More active collaboration within the supply stream created game-changing opportunities to generate nearly limitless value through quality improvements, increased traceability, greater consistency and more granular storytelling. New avenues opened to learn, to grow, and to better understand how to navigate the increasingly globalized nature of our shared world. All of this drove a generation of coffee people to engage in some form of what came to be called relationship coffee or direct trade.

For consumers, this started a tidal wave of changes as well. Before 2000, locating a coffee that was produced, roasted and brewed with the precision required to effectively showcase its broad range of sensory detail was a needle-in-a-haystack proposition in even the largest cities. This is not to say that there was no great coffee around, or that everything post-2000 amounted to unprecedented innovation. To the contrary, the third wave emerged in the wake of the trails cut by early pioneers of specialty coffee who had recognized many of the same truths. A fundamental difference was that most of them had worked in relative isolation, and relative obscurity, during a period that predated the popular emergence of slow food farm-to-table concepts and microbrews into broader consumer awareness, both of which helped to propel a larger appreciation for craftsmanship in the culinary arts and emphasized the importance of understanding how things are made.

At the same time, popular roast styles of the day did no favors to nuance, and few retail coffee experiences offered meaningful information about either provenance or sensory attributes. The small minority of producing countries whose coffees were afforded named recognition usually got no more than that; specificity beyond the surface-level identifiers was conspicuously absent from the pitch.
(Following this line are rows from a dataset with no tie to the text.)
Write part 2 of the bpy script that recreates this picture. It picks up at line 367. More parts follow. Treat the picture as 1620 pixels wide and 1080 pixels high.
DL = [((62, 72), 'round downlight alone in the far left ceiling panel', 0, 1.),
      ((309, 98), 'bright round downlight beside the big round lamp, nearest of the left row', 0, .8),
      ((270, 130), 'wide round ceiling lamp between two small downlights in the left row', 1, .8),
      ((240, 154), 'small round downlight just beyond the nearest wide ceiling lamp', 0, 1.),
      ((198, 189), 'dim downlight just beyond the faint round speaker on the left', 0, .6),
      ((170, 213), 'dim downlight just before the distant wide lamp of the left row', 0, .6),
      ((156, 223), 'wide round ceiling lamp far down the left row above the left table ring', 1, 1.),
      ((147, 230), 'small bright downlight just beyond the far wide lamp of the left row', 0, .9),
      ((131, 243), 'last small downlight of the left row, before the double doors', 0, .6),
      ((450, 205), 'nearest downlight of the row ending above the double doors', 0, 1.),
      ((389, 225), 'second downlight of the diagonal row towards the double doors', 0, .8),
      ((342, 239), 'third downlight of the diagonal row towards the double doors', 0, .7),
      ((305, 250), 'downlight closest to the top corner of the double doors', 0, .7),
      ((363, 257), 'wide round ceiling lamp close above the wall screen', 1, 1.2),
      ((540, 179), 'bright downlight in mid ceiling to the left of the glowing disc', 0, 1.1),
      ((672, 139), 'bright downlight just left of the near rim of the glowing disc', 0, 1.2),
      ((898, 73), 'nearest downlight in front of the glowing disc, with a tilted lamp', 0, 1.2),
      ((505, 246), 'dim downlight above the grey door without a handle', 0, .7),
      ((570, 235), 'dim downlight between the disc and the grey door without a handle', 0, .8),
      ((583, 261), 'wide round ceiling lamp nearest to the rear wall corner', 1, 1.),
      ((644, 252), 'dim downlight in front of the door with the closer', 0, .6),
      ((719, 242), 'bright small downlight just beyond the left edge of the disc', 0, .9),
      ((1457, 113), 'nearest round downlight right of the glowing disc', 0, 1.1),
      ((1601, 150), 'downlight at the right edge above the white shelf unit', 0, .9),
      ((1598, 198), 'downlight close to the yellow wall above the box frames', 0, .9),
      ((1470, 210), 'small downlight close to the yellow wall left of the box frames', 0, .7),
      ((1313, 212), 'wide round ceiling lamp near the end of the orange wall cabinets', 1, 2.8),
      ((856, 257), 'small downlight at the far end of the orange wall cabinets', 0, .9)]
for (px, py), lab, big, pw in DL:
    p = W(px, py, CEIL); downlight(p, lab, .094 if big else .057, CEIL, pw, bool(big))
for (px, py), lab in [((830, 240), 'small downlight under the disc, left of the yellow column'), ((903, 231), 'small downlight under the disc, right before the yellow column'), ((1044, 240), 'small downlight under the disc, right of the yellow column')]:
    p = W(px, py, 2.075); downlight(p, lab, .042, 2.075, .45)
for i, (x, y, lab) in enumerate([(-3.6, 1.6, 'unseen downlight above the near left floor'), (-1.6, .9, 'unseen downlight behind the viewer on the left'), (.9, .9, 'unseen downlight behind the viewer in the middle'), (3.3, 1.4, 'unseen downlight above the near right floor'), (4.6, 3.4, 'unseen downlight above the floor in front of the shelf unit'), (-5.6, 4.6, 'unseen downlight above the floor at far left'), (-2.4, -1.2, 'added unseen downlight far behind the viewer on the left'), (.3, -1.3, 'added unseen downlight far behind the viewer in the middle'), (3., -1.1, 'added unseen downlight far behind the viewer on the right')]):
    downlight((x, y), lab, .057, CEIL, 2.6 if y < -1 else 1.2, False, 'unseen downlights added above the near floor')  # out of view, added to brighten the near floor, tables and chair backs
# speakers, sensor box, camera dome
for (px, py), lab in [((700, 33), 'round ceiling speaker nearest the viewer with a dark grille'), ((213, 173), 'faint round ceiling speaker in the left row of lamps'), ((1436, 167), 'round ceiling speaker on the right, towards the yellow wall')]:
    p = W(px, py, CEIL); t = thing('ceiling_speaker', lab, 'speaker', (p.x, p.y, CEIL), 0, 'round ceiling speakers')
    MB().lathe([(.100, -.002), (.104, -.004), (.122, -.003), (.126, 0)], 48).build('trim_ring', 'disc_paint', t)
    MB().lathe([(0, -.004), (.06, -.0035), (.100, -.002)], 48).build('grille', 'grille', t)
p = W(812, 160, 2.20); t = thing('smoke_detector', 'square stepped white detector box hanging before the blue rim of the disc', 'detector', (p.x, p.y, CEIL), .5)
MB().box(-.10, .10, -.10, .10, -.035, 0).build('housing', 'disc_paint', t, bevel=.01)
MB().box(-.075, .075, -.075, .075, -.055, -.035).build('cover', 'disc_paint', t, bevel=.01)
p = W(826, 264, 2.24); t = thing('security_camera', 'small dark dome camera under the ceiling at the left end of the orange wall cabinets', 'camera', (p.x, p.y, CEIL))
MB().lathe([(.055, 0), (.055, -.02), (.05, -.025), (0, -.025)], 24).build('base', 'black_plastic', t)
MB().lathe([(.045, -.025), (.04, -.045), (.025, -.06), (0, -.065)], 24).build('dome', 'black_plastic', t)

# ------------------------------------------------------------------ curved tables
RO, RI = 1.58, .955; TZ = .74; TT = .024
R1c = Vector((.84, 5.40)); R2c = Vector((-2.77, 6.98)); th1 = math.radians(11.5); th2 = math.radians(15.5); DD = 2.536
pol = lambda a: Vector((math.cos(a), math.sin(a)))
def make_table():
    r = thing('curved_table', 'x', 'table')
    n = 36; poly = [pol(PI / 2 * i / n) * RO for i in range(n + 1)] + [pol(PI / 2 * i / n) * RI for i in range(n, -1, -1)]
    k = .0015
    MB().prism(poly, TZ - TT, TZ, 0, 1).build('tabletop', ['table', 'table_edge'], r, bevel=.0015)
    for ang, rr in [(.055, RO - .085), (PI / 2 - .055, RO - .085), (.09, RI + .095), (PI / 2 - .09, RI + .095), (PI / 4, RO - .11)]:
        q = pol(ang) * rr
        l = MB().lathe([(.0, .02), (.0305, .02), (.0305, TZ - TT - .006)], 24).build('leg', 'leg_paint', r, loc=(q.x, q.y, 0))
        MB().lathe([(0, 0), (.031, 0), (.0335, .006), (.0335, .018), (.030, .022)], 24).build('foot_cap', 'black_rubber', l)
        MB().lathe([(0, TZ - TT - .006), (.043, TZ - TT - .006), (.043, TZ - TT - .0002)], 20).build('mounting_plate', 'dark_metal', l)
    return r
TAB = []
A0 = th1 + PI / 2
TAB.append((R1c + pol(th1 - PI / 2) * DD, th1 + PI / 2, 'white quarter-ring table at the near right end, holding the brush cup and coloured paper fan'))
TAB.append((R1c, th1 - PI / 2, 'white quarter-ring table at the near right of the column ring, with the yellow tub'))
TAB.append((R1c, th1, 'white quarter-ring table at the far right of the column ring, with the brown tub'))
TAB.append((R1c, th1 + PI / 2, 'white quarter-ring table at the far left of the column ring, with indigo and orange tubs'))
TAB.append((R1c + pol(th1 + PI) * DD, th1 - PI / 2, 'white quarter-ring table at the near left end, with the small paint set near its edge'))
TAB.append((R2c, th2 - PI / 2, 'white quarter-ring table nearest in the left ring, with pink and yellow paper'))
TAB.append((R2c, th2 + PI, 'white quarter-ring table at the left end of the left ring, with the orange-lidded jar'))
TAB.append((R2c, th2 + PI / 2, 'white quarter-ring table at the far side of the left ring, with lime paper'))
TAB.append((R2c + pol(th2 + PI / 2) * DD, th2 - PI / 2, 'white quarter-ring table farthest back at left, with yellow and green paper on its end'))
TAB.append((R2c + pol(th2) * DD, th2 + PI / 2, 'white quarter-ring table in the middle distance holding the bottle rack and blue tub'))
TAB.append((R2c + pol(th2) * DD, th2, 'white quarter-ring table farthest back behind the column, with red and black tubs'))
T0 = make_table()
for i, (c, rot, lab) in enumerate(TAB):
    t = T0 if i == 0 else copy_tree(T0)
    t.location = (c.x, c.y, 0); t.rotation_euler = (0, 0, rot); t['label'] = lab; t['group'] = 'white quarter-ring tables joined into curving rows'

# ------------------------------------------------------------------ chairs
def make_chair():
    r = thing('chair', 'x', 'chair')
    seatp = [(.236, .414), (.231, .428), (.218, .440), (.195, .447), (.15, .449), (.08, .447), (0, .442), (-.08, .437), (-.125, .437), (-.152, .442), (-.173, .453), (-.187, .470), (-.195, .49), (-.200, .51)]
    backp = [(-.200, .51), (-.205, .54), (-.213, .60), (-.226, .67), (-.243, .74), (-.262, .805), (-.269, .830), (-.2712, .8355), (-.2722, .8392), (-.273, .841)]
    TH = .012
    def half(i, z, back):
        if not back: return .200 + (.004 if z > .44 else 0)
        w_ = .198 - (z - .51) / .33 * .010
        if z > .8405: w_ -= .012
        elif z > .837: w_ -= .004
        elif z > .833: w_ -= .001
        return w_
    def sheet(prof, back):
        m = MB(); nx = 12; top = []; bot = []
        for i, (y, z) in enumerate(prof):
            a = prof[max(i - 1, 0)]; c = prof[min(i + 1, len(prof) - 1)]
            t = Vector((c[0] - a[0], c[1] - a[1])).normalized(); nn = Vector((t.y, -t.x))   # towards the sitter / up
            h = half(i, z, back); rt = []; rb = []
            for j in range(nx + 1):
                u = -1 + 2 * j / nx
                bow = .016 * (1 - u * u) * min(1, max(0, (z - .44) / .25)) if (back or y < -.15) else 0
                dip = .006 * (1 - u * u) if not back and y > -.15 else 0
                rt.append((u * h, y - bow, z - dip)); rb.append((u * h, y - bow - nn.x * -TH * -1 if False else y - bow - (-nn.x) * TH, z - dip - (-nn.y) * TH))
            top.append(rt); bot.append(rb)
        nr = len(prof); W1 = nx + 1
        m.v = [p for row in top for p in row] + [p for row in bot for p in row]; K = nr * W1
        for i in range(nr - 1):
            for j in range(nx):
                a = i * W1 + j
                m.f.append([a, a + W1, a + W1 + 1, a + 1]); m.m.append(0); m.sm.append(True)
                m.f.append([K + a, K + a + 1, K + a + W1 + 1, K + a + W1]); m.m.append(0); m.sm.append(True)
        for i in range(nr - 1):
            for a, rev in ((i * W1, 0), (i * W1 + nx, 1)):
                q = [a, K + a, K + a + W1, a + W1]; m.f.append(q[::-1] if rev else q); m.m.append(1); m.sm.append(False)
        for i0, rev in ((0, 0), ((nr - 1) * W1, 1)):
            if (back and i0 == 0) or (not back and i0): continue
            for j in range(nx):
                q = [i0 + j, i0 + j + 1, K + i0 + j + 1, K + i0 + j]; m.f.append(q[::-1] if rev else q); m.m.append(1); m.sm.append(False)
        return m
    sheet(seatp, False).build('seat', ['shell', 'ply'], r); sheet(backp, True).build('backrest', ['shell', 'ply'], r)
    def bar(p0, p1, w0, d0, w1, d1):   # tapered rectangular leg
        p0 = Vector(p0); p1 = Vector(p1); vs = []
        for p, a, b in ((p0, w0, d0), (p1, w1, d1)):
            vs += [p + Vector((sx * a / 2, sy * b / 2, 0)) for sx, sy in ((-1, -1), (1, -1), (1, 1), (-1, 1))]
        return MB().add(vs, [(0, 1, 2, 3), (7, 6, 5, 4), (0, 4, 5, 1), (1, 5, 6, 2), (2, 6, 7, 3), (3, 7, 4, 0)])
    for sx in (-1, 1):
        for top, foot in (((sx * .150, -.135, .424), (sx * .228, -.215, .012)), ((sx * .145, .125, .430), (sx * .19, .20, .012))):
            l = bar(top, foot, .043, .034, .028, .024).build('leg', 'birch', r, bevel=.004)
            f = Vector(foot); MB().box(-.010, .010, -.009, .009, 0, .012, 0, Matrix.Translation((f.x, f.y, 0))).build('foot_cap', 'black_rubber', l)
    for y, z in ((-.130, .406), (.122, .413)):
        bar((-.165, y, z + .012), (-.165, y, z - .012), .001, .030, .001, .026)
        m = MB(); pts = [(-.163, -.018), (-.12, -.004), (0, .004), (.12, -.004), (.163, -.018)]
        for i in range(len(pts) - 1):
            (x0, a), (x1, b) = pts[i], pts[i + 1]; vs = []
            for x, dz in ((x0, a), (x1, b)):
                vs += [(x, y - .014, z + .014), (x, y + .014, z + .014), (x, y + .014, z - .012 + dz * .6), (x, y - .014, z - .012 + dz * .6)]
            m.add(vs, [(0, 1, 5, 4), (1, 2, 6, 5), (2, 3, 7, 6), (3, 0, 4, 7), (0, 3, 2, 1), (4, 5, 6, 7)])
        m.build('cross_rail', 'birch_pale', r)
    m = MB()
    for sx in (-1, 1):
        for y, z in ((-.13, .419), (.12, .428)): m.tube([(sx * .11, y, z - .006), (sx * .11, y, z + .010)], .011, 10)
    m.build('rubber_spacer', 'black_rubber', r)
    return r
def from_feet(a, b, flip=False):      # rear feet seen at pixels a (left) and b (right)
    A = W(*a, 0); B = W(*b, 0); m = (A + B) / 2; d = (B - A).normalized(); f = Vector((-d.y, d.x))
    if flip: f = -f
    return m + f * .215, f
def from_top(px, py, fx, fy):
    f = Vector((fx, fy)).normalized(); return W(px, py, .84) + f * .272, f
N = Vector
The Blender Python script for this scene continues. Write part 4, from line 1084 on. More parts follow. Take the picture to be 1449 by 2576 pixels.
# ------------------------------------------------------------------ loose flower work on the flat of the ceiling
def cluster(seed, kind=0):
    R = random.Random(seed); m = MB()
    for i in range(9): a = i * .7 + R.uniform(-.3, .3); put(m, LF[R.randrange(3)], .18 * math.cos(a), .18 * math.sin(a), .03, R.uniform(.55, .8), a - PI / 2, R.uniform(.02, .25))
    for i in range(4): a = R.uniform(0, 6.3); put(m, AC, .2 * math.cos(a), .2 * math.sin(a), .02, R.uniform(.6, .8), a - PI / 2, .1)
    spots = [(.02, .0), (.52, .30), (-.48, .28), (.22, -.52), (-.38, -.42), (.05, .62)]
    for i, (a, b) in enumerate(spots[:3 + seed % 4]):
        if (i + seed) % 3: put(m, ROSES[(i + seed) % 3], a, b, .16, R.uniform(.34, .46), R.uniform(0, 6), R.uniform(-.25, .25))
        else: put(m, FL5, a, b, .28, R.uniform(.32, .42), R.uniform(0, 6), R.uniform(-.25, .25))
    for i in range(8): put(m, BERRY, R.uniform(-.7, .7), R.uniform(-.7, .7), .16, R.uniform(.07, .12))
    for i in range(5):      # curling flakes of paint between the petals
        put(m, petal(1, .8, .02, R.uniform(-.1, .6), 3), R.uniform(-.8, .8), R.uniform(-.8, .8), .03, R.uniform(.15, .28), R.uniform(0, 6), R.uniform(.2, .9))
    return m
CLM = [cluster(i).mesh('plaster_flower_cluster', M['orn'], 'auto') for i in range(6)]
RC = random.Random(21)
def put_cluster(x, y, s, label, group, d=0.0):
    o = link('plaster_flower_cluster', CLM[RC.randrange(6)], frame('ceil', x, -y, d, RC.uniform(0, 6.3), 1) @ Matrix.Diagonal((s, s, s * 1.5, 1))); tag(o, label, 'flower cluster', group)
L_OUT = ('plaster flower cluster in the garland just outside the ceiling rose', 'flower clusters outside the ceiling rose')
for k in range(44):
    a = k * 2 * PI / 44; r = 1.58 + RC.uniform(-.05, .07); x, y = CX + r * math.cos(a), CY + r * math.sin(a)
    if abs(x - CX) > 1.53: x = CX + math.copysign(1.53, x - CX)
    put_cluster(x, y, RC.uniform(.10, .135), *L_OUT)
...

In this way, coffees were not living up to Erna Knutsen’s use of the term “specialty” to describe coffees produced in microclimates that allow for high quality and unique flavor profiles.

Fast forward to the present and the opposite is true; few coffees sold on the premise of quality come without some explanatory detail. The very minimum standard of today includes a coffee’s origin and its basic flavor descriptors, although most roasting companies go well beyond that. Traceability is now an expectation rather than an exception. Roast profiles meticulously designed to highlight nuance (instead of paving over it) are widely embraced, and a decent level of extraction precision—including advanced control over grind particle size, flow rates, and even water chemistry—is fundamental. Specialty coffee advanced a lot in a short period of time.

Two decades on, we stand at a good place to take stock. The passage of time allows us to assess outcomes rather than presuppose them. Our collective understanding of what relationship coffee is—and can be—has evolved, as has its application. Some say that direct trade has run its course, yet in 2024 there is more investment in mechanisms to enable it than at any point in specialty coffee’s history. We can best reflect on this tension if we first consider what drove these industry innovations and, in doing so, clarify some terms.